以前、よんどころない事情でインドに渡ったとき、
事の成り行きで首相官邸でお会いしたことのある
当時の首相のお名前を思い出せずにいたのだが、
モディ首相の服装とお名前が起爆剤に
なったのか、パジパイ首相だと、ふいに
思い出した。
なんだか一人で喋っていらして、それが日本の離婚率の
高さであるとか、日本人がゴルフをやるお金でインドの子供たちが
これだけ救われるのに、とか聴かされ続け愉快ではなかったが、
反論する立場に私はなく、黙って床の大理石に視線を
落としていた。
(そんなに自国の子らが大事なら、床に大理石なんか使うんじゃねーよ、
この石1枚で、何人子らが食べられるんだよ。

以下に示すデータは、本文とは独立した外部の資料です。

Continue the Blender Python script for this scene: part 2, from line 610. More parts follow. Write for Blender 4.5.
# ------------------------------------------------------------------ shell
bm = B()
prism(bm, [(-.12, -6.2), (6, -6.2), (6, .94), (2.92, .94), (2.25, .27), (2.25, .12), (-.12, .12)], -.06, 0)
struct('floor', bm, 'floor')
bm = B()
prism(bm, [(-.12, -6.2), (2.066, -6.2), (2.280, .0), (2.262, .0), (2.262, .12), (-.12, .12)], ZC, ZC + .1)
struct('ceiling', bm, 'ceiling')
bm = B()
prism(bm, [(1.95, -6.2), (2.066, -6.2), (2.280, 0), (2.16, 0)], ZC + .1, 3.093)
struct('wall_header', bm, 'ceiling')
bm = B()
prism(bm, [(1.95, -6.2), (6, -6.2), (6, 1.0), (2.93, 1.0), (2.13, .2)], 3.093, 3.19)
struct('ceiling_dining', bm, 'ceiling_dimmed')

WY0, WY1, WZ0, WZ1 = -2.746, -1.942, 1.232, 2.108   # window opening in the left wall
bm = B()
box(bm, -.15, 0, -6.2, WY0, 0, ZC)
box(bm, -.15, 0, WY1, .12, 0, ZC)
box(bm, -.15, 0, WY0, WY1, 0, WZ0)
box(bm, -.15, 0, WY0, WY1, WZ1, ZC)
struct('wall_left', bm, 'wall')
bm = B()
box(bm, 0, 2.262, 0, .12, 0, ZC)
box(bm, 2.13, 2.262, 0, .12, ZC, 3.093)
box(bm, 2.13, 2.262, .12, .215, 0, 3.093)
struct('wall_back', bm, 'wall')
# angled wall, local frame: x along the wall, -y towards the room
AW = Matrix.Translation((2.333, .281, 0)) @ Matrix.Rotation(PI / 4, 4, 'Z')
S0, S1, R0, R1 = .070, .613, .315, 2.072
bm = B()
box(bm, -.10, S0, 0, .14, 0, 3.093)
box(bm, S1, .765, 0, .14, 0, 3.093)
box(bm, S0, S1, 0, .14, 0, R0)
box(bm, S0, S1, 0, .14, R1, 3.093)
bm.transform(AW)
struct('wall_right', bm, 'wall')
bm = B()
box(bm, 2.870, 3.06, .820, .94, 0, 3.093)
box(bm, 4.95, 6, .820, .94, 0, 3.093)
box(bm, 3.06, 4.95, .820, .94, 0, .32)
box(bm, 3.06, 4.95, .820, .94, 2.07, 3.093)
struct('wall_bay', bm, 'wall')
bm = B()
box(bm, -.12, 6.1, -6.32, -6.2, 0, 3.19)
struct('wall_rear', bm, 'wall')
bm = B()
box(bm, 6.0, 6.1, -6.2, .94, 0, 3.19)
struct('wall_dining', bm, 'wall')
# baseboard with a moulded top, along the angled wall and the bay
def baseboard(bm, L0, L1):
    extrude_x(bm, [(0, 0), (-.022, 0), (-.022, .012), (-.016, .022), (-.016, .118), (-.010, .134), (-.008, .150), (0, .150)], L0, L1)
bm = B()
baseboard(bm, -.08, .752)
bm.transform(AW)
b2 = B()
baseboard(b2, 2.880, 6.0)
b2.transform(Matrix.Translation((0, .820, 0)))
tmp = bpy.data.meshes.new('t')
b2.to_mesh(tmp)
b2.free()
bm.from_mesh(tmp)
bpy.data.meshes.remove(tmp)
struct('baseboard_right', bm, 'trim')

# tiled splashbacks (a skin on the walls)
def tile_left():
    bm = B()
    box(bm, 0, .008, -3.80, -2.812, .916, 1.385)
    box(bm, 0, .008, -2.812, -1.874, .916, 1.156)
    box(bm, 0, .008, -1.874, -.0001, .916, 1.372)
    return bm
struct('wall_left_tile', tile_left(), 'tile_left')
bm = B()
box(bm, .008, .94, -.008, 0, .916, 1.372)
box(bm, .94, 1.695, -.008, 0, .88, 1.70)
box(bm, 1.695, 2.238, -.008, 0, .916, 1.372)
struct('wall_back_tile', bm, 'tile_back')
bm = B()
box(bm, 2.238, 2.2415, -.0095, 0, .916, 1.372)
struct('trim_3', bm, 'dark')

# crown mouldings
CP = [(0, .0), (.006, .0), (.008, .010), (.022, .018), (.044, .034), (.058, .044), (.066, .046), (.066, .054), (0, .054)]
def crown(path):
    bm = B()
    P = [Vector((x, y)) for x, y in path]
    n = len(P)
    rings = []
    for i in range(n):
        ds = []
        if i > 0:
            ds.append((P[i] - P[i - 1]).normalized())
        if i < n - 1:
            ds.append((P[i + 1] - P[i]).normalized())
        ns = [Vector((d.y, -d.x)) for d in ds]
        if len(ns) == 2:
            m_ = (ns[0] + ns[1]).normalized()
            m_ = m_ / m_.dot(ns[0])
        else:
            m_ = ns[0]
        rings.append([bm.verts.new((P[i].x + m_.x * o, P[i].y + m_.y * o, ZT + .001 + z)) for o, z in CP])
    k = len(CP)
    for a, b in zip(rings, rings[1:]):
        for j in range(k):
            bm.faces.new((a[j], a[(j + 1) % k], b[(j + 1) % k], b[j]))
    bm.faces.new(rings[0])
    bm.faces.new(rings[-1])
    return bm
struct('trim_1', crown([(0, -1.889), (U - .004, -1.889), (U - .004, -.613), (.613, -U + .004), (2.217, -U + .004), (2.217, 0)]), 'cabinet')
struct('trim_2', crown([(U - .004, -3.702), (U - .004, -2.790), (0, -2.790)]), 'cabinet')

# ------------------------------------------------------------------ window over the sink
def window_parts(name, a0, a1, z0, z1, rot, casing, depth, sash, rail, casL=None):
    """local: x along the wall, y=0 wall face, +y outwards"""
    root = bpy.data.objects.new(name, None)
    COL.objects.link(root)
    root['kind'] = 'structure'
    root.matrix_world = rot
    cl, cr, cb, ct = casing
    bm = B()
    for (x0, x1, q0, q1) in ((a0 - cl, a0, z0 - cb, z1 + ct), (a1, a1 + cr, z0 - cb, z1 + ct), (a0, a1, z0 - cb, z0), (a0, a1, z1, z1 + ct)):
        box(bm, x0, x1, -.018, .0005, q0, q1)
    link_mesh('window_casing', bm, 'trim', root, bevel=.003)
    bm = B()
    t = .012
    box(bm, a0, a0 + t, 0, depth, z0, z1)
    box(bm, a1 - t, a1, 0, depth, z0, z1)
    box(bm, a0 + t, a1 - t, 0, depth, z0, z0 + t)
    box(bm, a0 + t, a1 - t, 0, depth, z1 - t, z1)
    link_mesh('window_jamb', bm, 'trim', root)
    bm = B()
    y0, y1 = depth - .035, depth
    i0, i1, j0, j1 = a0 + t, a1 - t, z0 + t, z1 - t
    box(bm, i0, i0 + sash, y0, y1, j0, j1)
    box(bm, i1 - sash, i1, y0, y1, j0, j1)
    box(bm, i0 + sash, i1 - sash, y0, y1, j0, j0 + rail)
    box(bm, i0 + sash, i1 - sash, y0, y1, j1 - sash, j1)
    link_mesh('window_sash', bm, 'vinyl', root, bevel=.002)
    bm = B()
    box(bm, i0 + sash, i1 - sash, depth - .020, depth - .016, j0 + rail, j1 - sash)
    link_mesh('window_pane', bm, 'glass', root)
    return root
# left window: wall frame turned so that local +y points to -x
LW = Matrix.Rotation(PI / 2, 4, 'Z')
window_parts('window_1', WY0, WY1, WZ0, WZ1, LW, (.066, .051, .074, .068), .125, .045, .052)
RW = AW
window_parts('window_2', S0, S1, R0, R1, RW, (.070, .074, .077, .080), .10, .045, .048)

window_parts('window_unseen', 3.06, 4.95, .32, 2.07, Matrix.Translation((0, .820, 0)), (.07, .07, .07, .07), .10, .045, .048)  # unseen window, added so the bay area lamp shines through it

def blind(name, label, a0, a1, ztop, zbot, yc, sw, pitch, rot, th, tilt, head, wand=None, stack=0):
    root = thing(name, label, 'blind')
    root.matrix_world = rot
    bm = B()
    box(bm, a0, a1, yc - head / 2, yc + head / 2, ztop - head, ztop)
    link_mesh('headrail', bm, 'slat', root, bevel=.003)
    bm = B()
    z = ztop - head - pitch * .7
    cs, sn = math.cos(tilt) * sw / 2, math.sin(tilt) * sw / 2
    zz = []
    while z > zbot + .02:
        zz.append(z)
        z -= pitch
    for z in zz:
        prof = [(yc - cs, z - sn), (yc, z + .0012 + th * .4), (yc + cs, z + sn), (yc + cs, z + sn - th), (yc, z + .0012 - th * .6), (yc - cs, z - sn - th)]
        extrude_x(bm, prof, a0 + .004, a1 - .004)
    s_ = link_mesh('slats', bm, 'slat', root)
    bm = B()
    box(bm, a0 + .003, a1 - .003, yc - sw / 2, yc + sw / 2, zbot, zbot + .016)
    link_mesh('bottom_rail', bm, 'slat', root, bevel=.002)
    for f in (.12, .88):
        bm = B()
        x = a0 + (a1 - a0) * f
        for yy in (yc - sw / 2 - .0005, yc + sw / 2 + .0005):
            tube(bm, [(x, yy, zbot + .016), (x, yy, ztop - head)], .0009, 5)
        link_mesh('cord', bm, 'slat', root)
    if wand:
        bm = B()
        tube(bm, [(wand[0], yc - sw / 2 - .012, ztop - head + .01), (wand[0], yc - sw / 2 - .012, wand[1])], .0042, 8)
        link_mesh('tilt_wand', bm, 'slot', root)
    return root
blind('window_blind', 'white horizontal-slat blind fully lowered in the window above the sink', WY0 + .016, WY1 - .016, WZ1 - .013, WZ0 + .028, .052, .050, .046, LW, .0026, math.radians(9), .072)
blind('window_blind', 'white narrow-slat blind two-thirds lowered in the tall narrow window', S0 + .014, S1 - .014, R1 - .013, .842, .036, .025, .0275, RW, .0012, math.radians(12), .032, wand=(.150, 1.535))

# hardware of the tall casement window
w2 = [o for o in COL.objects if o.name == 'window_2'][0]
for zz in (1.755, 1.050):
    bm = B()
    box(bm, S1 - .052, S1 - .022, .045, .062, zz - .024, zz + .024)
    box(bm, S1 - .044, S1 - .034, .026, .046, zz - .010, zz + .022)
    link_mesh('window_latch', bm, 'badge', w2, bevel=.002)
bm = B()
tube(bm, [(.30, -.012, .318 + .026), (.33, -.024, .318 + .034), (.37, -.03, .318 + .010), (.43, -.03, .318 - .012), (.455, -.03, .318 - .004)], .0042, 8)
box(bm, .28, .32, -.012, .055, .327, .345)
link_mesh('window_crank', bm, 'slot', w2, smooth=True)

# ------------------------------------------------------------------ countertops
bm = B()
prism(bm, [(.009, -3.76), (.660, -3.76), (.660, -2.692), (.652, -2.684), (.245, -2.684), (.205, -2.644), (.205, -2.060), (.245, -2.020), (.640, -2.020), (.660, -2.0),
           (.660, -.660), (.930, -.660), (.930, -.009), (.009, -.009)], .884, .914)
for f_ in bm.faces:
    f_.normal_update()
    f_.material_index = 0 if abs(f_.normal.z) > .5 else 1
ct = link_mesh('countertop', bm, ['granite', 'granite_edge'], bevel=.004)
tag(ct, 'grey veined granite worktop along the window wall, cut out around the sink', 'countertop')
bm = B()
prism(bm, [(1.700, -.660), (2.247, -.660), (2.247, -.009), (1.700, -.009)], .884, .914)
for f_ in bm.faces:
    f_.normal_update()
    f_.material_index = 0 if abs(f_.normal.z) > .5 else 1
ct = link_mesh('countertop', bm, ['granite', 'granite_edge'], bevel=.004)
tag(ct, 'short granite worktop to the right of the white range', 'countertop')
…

それにこの
絹張りの椅子は何だよ)
と内心で言い返していた。
離婚率の高さがいいこととは思わないが、逆にインドの女性が
家に縛り付けられていて、離婚もできぬのではないかなどとも
内心で呟いていた記憶。
インディラ・ガンジー首相の息子さんで、第9代首相である
ラジブ・ガンジー氏の邸宅にも、何だか流れでうかがった。
祖父はインドの初代首相を務めたジャワハルラール・ネルー氏である。
うかがった時は、暗殺でこの世の人ではなく、イタリア人である
夫人にお会いしたのだが、何だか無愛想な方で、しかし
夫の不幸な死をまだ胸に抱えていらしたのか、とこれは
今日ふと思ったことである。
お会いしたのが、さてもうどのくらい前のことなのか。
日本の政治にさえ興味がない頃で、ましてインドの
政治家のことなど知りもせず、興味もない頃である。
その時私は白い夏着物を着ていた、とつまらないことは
覚えている。
やたら、ボディチェックが厳しく、帰るまで鞄は
没収されたままであったこと、とか周囲の木々でさえずる
小鳥の声があたかも蝉しぐれのように盛んだったことなど
そういうどうでもいい細部は記憶に鮮やかなのに。
いや、ボディチェックは首相官邸であったか?
たぶんそうだ。日本の総理官邸(海部さんの時代だ)にお邪魔した時は
招待状を見せるだけで相当ゆるかった。
ジョージとファーストネームで呼ばれ親しまれているという国防大臣は素敵だった。
ジョージ・フェルナンデス国防大臣であったのだろうか。
関心のない時代はいいかげんである。
庭で開かれたティーパーティも首相主催だった記憶だが、
はてあれはどこの庭園であったのか。
国防大臣の執務室のデスクに広島の原爆写真が置かれているのを
見せて頂いたのたが、あれは国防への戒めであったのだろうか。
パジパイ首相は、核実験をその後強行なさったようだが
比較的高齢でお亡くなりになられたのだと、さっき
調べて知った。
ご冥福をお祈りするほどの間柄ではないけれど、
袖すり合うも多生の縁ではあろう。
「多生」は「多少」の変換ミスではない。多くの生、つまり
輪廻転生の間につかの間触れ合うのも、前世の縁だという
意味であろう。
袖すり合うも、は触り合うとも書く。「多生」は「他生」とも。